While it is highly recommended that members complete the written requirements
of the course by August 14, the grade of “Incomplete” will be given if
necessary.
ACCOMODATIONS
If you need adaptations or accomodations because of a disability, please
contact Mike as soon as possible. Also, you may wish to make an appointment
with the Office of Academic Support for Students with Disabilities. At
any point in the course, if you encounter difficulty or feel you could
be performing at a higher level, consult with Mike. For problems with writing
skills and time management, please call the Learning Center (Luther Bonney
Hall on the Portland Campus; 780-4228). Help is also available through
the Counseling Center (106 Payson Smith on the Portland Campus; 780-4050)

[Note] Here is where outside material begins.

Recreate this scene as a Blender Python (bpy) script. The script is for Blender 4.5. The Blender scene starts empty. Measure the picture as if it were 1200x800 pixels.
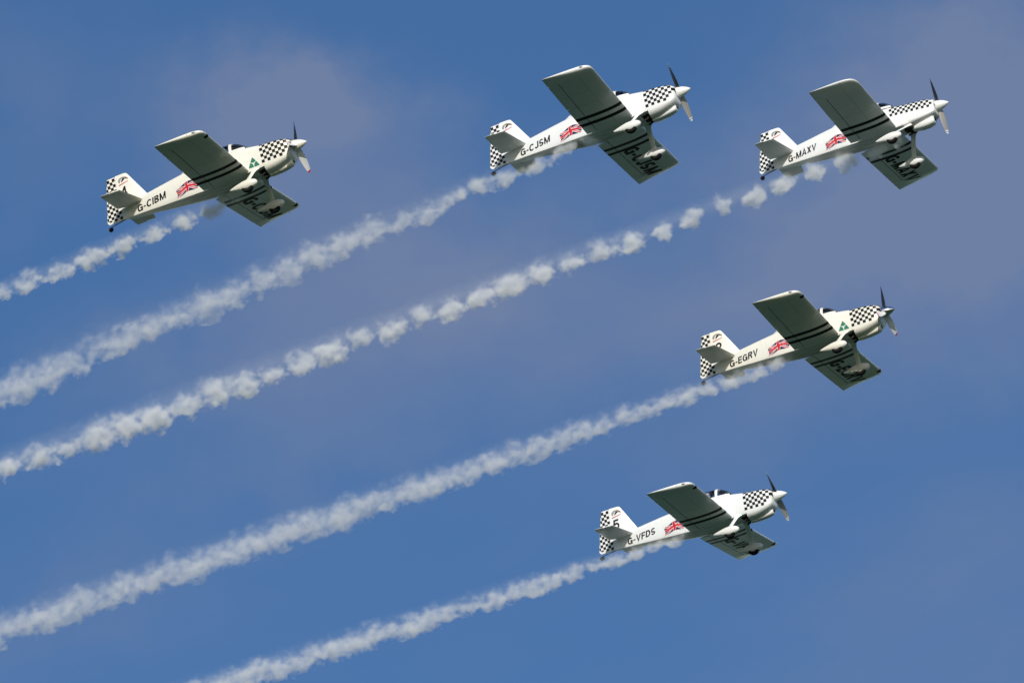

and the Office of Academic Support for Students with Disabilities (2nd
floor of Luther Bonney Hall; 780-4706)
OUTLINE OF LIFE REVIEW INSTITUTE
Monday, June 26 (AM)
Introduction to the course
Institute members’ introductions
Small Group Activities
(PM) Exploring the Life Review
Literature
Film: “Peege”
Tuesday, June 27 (AM)
Aging and memory
Individual Exercises and Group Discussion
(PM) Film: “The Trip to
Bountiful”
Discussion: Metaphor and the Human Life Course
Wednesday, June 28 (AM)
Discussion of course readings
Life Review and Developmental Psychology
(Guest Speaker: Professor Robert Atkinson)
Review of Selected Research
(PM) Film: “Wild Strawberries”
Group Discussion
Thursday, June 29 (AM)
The benefits of Life Review:
Toward the development of theory
A Senior College Course in Writing Life Stories
(guests: Helene Gerstein-Sky and friends)
(PM) A personal experience
with Life Review
(guest: Thalia Jillson)
"Oratoria:” Obtaining and Publishing Life Stories and Memoirs
(guest: Catherine Fisher)
Friday, June 30
(AM) Life review and the
“Speculum Mortis”
Film: “The Dead”
(PM) Unfinished Business
Celebrating Reminiscence and Life Review
(readings by members of the institute)
Institute Evaluation
Post-institute texts are due Friday, August 14, 1998. Please mail
to Mike c/o Bailey Hall 400-B, U.S.M., Gorham, ME. 04038.